START Provided material

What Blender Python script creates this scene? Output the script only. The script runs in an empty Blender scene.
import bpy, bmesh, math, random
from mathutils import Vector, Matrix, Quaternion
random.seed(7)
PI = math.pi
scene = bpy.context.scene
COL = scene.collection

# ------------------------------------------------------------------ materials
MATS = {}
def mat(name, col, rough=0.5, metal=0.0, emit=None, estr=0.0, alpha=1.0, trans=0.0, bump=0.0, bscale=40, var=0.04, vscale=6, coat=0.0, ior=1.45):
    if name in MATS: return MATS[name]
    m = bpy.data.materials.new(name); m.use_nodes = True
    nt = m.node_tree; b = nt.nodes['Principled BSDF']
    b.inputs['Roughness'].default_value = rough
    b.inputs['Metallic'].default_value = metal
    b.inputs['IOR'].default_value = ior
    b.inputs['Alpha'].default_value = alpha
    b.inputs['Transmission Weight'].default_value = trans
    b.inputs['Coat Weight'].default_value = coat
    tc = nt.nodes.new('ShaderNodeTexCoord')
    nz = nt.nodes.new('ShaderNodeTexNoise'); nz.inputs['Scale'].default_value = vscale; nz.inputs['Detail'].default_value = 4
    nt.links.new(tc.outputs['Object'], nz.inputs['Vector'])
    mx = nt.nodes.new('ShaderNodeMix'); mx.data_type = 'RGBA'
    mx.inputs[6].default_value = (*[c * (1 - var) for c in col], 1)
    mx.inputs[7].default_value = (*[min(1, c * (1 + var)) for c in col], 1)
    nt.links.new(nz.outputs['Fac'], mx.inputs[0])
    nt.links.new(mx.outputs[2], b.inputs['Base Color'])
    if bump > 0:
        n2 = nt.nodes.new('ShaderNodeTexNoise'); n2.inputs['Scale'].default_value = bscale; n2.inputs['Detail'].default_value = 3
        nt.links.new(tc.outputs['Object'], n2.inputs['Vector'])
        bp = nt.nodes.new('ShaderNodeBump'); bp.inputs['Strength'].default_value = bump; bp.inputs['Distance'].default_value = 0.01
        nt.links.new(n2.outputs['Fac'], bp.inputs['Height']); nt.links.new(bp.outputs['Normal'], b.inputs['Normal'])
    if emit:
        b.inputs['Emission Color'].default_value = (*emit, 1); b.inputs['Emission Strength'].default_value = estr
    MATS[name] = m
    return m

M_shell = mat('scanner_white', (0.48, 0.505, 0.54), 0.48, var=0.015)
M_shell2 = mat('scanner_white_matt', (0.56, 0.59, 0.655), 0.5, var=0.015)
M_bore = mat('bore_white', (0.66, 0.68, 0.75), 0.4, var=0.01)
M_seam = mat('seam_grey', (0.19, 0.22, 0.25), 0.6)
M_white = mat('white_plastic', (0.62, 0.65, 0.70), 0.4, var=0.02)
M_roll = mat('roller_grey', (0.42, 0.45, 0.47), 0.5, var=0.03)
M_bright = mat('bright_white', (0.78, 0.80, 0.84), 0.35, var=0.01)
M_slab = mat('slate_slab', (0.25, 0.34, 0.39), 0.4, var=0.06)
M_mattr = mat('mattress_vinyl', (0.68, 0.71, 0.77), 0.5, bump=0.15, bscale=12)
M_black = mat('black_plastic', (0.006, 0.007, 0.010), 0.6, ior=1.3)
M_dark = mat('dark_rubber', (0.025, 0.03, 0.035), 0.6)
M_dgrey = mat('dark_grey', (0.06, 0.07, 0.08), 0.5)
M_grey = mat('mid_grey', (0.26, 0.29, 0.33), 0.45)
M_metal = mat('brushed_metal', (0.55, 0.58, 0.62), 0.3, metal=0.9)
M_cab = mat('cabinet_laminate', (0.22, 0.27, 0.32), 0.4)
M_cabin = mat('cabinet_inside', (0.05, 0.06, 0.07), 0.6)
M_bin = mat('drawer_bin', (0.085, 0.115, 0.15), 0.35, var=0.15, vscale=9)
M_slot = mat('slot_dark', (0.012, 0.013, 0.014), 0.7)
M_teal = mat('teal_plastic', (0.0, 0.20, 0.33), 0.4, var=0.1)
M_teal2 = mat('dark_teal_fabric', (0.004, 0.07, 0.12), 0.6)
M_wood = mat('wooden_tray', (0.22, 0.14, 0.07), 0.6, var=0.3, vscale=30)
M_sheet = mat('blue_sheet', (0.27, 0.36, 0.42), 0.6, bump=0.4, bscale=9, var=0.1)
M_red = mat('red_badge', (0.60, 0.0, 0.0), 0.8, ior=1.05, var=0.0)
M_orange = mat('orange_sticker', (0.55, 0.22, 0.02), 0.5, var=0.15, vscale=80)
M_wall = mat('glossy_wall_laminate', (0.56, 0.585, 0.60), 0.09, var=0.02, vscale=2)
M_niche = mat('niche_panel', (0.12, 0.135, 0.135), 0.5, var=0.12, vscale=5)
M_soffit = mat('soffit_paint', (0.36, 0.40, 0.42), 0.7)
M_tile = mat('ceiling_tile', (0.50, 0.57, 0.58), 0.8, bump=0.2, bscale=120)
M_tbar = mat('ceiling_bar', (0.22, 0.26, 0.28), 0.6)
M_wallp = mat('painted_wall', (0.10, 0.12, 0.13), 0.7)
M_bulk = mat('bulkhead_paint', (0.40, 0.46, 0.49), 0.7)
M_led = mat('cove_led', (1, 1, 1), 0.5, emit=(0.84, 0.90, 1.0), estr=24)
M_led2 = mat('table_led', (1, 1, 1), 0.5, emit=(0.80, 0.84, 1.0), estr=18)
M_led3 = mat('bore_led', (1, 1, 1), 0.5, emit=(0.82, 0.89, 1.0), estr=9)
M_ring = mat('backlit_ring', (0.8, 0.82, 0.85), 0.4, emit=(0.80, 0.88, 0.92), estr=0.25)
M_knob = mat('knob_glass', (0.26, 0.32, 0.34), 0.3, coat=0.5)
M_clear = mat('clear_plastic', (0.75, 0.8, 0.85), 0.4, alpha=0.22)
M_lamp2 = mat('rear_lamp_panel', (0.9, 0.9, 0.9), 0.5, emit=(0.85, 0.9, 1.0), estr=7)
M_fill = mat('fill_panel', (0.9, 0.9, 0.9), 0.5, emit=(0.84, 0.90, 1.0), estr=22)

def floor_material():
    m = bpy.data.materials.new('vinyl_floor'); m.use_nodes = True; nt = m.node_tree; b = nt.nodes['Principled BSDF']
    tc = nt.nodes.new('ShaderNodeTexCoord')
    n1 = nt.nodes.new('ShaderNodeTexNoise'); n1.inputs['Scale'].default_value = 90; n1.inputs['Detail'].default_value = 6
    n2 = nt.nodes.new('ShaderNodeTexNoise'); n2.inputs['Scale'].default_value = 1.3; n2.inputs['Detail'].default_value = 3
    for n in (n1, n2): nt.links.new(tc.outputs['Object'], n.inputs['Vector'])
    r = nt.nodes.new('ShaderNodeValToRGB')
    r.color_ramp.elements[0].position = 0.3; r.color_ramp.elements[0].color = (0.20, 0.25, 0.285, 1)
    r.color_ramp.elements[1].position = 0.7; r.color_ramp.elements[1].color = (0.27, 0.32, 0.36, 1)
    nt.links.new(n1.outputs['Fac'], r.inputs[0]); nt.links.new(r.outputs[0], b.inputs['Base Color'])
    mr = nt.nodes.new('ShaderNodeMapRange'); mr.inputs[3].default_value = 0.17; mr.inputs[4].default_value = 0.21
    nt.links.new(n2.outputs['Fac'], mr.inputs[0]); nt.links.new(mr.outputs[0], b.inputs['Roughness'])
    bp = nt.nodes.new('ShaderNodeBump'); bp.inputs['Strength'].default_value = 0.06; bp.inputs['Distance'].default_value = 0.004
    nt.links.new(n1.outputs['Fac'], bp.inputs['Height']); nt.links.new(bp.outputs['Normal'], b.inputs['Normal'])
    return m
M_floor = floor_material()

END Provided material

Copy out each line exactly as written.

What Blender Python script creates this scene? Output the script only. The script runs in an empty Blender scene.
import bpy, bmesh, math, random
from mathutils import Vector, Matrix, Quaternion
random.seed(7)
PI = math.pi
scene = bpy.context.scene
COL = scene.collection

# ------------------------------------------------------------------ materials
MATS = {}
def mat(name, col, rough=0.5, metal=0.0, emit=None, estr=0.0, alpha=1.0, trans=0.0, bump=0.0, bscale=40, var=0.04, vscale=6, coat=0.0, ior=1.45):
    if name in MATS: return MATS[name]
    m = bpy.data.materials.new(name); m.use_nodes = True
    nt = m.node_tree; b = nt.nodes['Principled BSDF']
    b.inputs['Roughness'].default_value = rough
    b.inputs['Metallic'].default_value = metal
    b.inputs['IOR'].default_value = ior
    b.inputs['Alpha'].default_value = alpha
    b.inputs['Transmission Weight'].default_value = trans
    b.inputs['Coat Weight'].default_value = coat
    tc = nt.nodes.new('ShaderNodeTexCoord')
    nz = nt.nodes.new('ShaderNodeTexNoise'); nz.inputs['Scale'].default_value = vscale; nz.inputs['Detail'].default_value = 4
    nt.links.new(tc.outputs['Object'], nz.inputs['Vector'])
    mx = nt.nodes.new('ShaderNodeMix'); mx.data_type = 'RGBA'
    mx.inputs[6].default_value = (*[c * (1 - var) for c in col], 1)
    mx.inputs[7].default_value = (*[min(1, c * (1 + var)) for c in col], 1)
    nt.links.new(nz.outputs['Fac'], mx.inputs[0])
    nt.links.new(mx.outputs[2], b.inputs['Base Color'])
    if bump > 0:
        n2 = nt.nodes.new('ShaderNodeTexNoise'); n2.inputs['Scale'].default_value = bscale; n2.inputs['Detail'].default_value = 3
        nt.links.new(tc.outputs['Object'], n2.inputs['Vector'])
        bp = nt.nodes.new('ShaderNodeBump'); bp.inputs['Strength'].default_value = bump; bp.inputs['Distance'].default_value = 0.01
        nt.links.new(n2.outputs['Fac'], bp.inputs['Height']); nt.links.new(bp.outputs['Normal'], b.inputs['Normal'])
    if emit:
        b.inputs['Emission Color'].default_value = (*emit, 1); b.inputs['Emission Strength'].default_value = estr
    MATS[name] = m
    return m

M_shell = mat('scanner_white', (0.48, 0.505, 0.54), 0.48, var=0.015)
M_shell2 = mat('scanner_white_matt', (0.56, 0.59, 0.655), 0.5, var=0.015)
M_bore = mat('bore_white', (0.66, 0.68, 0.75), 0.4, var=0.01)
M_seam = mat('seam_grey', (0.19, 0.22, 0.25), 0.6)
M_white = mat('white_plastic', (0.62, 0.65, 0.70), 0.4, var=0.02)
M_roll = mat('roller_grey', (0.42, 0.45, 0.47), 0.5, var=0.03)
M_bright = mat('bright_white', (0.78, 0.80, 0.84), 0.35, var=0.01)
M_slab = mat('slate_slab', (0.25, 0.34, 0.39), 0.4, var=0.06)
M_mattr = mat('mattress_vinyl', (0.68, 0.71, 0.77), 0.5, bump=0.15, bscale=12)
M_black = mat('black_plastic', (0.006, 0.007, 0.010), 0.6, ior=1.3)
M_dark = mat('dark_rubber', (0.025, 0.03, 0.035), 0.6)
M_dgrey = mat('dark_grey', (0.06, 0.07, 0.08), 0.5)
M_grey = mat('mid_grey', (0.26, 0.29, 0.33), 0.45)
M_metal = mat('brushed_metal', (0.55, 0.58, 0.62), 0.3, metal=0.9)
M_cab = mat('cabinet_laminate', (0.22, 0.27, 0.32), 0.4)
M_cabin = mat('cabinet_inside', (0.05, 0.06, 0.07), 0.6)
M_bin = mat('drawer_bin', (0.085, 0.115, 0.15), 0.35, var=0.15, vscale=9)
M_slot = mat('slot_dark', (0.012, 0.013, 0.014), 0.7)
M_teal = mat('teal_plastic', (0.0, 0.20, 0.33), 0.4, var=0.1)
M_teal2 = mat('dark_teal_fabric', (0.004, 0.07, 0.12), 0.6)
M_wood = mat('wooden_tray', (0.22, 0.14, 0.07), 0.6, var=0.3, vscale=30)
M_sheet = mat('blue_sheet', (0.27, 0.36, 0.42), 0.6, bump=0.4, bscale=9, var=0.1)
M_red = mat('red_badge', (0.60, 0.0, 0.0), 0.8, ior=1.05, var=0.0)
M_orange = mat('orange_sticker', (0.55, 0.22, 0.02), 0.5, var=0.15, vscale=80)
M_wall = mat('glossy_wall_laminate', (0.56, 0.585, 0.60), 0.09, var=0.02, vscale=2)
M_niche = mat('niche_panel', (0.12, 0.135, 0.135), 0.5, var=0.12, vscale=5)
M_soffit = mat('soffit_paint', (0.36, 0.40, 0.42), 0.7)
M_tile = mat('ceiling_tile', (0.50, 0.57, 0.58), 0.8, bump=0.2, bscale=120)
M_tbar = mat('ceiling_bar', (0.22, 0.26, 0.28), 0.6)
M_wallp = mat('painted_wall', (0.10, 0.12, 0.13), 0.7)
M_bulk = mat('bulkhead_paint', (0.40, 0.46, 0.49), 0.7)
M_led = mat('cove_led', (1, 1, 1), 0.5, emit=(0.84, 0.90, 1.0), estr=24)
M_led2 = mat('table_led', (1, 1, 1), 0.5, emit=(0.80, 0.84, 1.0), estr=18)
M_led3 = mat('bore_led', (1, 1, 1), 0.5, emit=(0.82, 0.89, 1.0), estr=9)
M_ring = mat('backlit_ring', (0.8, 0.82, 0.85), 0.4, emit=(0.80, 0.88, 0.92), estr=0.25)
M_knob = mat('knob_glass', (0.26, 0.32, 0.34), 0.3, coat=0.5)
M_clear = mat('clear_plastic', (0.75, 0.8, 0.85), 0.4, alpha=0.22)
M_lamp2 = mat('rear_lamp_panel', (0.9, 0.9, 0.9), 0.5, emit=(0.85, 0.9, 1.0), estr=7)
M_fill = mat('fill_panel', (0.9, 0.9, 0.9), 0.5, emit=(0.84, 0.90, 1.0), estr=22)

def floor_material():
    m = bpy.data.materials.new('vinyl_floor'); m.use_nodes = True; nt = m.node_tree; b = nt.nodes['Principled BSDF']
    tc = nt.nodes.new('ShaderNodeTexCoord')
    n1 = nt.nodes.new('ShaderNodeTexNoise'); n1.inputs['Scale'].default_value = 90; n1.inputs['Detail'].default_value = 6
    n2 = nt.nodes.new('ShaderNodeTexNoise'); n2.inputs['Scale'].default_value = 1.3; n2.inputs['Detail'].default_value = 3
    for n in (n1, n2): nt.links.new(tc.outputs['Object'], n.inputs['Vector'])
    r = nt.nodes.new('ShaderNodeValToRGB')
    r.color_ramp.elements[0].position = 0.3; r.color_ramp.elements[0].color = (0.20, 0.25, 0.285, 1)
    r.color_ramp.elements[1].position = 0.7; r.color_ramp.elements[1].color = (0.27, 0.32, 0.36, 1)
    nt.links.new(n1.outputs['Fac'], r.inputs[0]); nt.links.new(r.outputs[0], b.inputs['Base Color'])
    mr = nt.nodes.new('ShaderNodeMapRange'); mr.inputs[3].default_value = 0.17; mr.inputs[4].default_value = 0.21
    nt.links.new(n2.outputs['Fac'], mr.inputs[0]); nt.links.new(mr.outputs[0], b.inputs['Roughness'])
    bp = nt.nodes.new('ShaderNodeBump'); bp.inputs['Strength'].default_value = 0.06; bp.inputs['Distance'].default_value = 0.004
    nt.links.new(n1.outputs['Fac'], bp.inputs['Height']); nt.links.new(bp.outputs['Normal'], b.inputs['Normal'])
    return m
M_floor = floor_material()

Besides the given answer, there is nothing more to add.